_Aim_: The entries below contain a line with "The Blender Python" and a line with "return foot_d(px) +". Quote exactly those two lines and all lines between them.

_Scene script records_:
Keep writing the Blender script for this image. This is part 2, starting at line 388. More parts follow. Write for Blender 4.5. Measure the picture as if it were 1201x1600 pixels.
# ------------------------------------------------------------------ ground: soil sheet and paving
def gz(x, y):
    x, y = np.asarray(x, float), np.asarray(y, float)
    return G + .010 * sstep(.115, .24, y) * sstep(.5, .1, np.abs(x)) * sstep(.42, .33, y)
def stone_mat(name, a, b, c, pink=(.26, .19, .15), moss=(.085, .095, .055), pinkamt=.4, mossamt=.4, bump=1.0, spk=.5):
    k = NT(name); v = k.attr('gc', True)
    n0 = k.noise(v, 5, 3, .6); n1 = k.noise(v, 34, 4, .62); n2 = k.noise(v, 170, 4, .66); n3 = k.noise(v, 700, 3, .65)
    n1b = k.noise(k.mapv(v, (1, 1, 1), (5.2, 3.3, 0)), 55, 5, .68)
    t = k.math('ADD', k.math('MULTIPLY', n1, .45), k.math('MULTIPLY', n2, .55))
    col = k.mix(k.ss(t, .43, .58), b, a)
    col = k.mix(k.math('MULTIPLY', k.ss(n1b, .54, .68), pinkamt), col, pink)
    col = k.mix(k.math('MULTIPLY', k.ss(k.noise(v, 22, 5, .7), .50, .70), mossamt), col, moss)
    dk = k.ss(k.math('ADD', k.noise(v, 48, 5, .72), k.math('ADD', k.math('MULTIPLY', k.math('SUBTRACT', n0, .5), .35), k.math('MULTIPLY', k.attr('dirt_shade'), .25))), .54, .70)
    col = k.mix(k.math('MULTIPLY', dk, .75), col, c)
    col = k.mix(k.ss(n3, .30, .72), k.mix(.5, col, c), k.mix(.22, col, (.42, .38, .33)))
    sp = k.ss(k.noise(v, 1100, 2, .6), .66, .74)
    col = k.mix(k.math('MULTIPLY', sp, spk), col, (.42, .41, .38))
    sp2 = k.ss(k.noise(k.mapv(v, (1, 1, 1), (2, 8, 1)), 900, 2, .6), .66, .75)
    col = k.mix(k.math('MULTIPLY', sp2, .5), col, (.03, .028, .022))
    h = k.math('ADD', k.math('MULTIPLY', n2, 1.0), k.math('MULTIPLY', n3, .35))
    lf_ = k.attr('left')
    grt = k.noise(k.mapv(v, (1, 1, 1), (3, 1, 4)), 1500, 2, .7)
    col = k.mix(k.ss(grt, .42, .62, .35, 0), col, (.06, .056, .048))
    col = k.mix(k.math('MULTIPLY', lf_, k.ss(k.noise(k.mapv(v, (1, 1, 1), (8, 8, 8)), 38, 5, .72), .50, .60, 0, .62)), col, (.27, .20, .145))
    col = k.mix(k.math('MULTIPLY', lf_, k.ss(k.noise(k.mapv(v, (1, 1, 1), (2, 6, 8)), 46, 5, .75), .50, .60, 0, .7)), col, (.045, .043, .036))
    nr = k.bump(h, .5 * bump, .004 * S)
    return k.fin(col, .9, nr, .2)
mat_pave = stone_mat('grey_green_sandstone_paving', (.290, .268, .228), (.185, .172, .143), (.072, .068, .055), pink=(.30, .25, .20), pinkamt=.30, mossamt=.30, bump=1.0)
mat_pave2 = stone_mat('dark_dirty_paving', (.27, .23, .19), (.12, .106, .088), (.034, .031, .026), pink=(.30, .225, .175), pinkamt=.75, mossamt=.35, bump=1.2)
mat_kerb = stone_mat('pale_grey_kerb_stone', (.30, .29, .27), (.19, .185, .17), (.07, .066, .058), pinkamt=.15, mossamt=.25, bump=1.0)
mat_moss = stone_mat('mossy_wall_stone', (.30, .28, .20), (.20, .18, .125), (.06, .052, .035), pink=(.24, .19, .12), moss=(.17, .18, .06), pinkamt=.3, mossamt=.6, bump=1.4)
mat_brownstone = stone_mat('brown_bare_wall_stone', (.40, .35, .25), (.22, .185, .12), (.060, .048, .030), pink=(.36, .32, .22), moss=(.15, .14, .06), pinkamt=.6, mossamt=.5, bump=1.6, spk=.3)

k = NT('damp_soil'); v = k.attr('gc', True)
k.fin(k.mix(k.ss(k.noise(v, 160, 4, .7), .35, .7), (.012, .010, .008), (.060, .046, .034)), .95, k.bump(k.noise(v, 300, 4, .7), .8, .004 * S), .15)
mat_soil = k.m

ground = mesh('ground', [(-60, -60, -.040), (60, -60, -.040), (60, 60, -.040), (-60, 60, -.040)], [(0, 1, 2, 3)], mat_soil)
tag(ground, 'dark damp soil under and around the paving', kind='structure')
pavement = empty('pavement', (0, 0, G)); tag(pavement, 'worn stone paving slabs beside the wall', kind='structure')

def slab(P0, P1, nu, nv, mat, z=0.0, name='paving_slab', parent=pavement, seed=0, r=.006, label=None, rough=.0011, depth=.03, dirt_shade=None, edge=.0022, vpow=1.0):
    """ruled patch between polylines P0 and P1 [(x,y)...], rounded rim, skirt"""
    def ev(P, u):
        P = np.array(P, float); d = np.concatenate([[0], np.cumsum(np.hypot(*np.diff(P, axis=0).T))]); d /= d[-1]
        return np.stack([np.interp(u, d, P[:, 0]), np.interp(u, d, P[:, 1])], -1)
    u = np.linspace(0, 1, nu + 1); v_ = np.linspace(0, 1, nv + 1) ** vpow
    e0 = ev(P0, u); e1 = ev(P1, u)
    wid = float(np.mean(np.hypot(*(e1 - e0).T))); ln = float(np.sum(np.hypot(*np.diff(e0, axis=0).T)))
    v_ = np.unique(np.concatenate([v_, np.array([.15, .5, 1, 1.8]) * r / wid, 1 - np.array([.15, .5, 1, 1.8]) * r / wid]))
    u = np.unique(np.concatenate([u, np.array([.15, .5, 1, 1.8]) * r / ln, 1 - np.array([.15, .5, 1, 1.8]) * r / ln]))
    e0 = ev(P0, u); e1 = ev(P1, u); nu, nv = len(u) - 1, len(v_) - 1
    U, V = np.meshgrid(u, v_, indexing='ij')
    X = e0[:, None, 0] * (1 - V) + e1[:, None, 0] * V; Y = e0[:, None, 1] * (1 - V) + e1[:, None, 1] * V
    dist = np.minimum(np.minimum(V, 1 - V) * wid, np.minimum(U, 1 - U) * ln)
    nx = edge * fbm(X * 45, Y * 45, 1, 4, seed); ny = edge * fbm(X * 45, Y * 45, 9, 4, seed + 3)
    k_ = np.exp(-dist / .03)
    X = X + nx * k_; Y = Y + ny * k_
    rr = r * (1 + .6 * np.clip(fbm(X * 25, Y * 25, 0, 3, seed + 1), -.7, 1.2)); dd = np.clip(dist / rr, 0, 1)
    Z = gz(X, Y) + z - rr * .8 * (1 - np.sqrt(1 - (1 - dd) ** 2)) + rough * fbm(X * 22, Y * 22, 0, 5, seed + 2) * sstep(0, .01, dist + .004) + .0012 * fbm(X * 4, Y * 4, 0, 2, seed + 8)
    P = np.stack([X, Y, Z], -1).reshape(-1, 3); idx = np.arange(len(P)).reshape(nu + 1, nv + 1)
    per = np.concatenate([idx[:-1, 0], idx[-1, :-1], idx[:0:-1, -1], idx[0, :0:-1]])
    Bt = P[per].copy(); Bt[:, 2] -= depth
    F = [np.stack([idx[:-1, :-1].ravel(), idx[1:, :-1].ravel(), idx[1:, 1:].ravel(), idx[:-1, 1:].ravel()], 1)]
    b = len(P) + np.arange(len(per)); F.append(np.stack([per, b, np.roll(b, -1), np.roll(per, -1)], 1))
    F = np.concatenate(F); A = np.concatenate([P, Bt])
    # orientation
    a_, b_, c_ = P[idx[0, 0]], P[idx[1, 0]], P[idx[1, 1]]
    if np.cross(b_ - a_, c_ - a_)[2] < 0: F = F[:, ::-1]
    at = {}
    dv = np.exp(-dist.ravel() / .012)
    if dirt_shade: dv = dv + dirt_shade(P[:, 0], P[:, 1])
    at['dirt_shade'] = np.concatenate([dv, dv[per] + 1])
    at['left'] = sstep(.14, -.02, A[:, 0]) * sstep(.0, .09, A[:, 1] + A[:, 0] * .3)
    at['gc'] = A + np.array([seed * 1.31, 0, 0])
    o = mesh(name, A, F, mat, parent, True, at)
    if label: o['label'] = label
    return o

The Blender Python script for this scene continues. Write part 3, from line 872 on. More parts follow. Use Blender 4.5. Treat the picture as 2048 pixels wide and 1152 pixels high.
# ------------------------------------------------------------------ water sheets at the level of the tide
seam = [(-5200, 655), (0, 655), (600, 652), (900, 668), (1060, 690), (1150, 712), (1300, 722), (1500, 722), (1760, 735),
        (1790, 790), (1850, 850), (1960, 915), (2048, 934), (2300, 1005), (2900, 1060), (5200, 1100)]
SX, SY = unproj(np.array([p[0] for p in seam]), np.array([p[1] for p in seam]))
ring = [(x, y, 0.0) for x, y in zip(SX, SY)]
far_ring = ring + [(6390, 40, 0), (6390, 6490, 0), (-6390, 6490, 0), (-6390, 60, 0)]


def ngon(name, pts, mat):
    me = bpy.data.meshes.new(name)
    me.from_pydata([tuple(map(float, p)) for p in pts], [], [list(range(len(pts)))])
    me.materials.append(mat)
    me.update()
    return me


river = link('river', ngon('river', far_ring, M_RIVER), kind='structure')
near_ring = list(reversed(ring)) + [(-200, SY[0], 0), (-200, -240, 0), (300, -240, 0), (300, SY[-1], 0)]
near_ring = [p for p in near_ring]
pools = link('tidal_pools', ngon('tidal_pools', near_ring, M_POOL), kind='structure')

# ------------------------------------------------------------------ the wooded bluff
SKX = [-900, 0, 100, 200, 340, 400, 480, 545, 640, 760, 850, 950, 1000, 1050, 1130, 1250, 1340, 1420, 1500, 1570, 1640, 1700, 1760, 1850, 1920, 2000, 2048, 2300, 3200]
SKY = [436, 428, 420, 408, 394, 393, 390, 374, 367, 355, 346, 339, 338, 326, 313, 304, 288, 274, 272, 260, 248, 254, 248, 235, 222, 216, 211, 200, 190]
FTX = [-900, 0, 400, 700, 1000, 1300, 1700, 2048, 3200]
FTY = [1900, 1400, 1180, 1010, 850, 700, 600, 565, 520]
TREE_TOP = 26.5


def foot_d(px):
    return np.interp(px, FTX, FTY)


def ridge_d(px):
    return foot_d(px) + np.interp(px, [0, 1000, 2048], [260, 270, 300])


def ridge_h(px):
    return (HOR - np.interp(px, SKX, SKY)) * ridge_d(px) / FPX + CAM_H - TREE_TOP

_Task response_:
The Blender Python script for this scene continues. Write part 3, from line 872 on. More parts follow. Use Blender 4.5. Treat the picture as 2048 pixels wide and 1152 pixels high.
# ------------------------------------------------------------------ water sheets at the level of the tide
seam = [(-5200, 655), (0, 655), (600, 652), (900, 668), (1060, 690), (1150, 712), (1300, 722), (1500, 722), (1760, 735),
        (1790, 790), (1850, 850), (1960, 915), (2048, 934), (2300, 1005), (2900, 1060), (5200, 1100)]
SX, SY = unproj(np.array([p[0] for p in seam]), np.array([p[1] for p in seam]))
ring = [(x, y, 0.0) for x, y in zip(SX, SY)]
far_ring = ring + [(6390, 40, 0), (6390, 6490, 0), (-6390, 6490, 0), (-6390, 60, 0)]


def ngon(name, pts, mat):
    me = bpy.data.meshes.new(name)
    me.from_pydata([tuple(map(float, p)) for p in pts], [], [list(range(len(pts)))])
    me.materials.append(mat)
    me.update()
    return me


river = link('river', ngon('river', far_ring, M_RIVER), kind='structure')
near_ring = list(reversed(ring)) + [(-200, SY[0], 0), (-200, -240, 0), (300, -240, 0), (300, SY[-1], 0)]
near_ring = [p for p in near_ring]
pools = link('tidal_pools', ngon('tidal_pools', near_ring, M_POOL), kind='structure')

# ------------------------------------------------------------------ the wooded bluff
SKX = [-900, 0, 100, 200, 340, 400, 480, 545, 640, 760, 850, 950, 1000, 1050, 1130, 1250, 1340, 1420, 1500, 1570, 1640, 1700, 1760, 1850, 1920, 2000, 2048, 2300, 3200]
SKY = [436, 428, 420, 408, 394, 393, 390, 374, 367, 355, 346, 339, 338, 326, 313, 304, 288, 274, 272, 260, 248, 254, 248, 235, 222, 216, 211, 200, 190]
FTX = [-900, 0, 400, 700, 1000, 1300, 1700, 2048, 3200]
FTY = [1900, 1400, 1180, 1010, 850, 700, 600, 565, 520]
TREE_TOP = 26.5


def foot_d(px):
    return np.interp(px, FTX, FTY)


def ridge_d(px):
    return foot_d(px) + np.interp(px, [0, 1000, 2048], [260, 270, 300])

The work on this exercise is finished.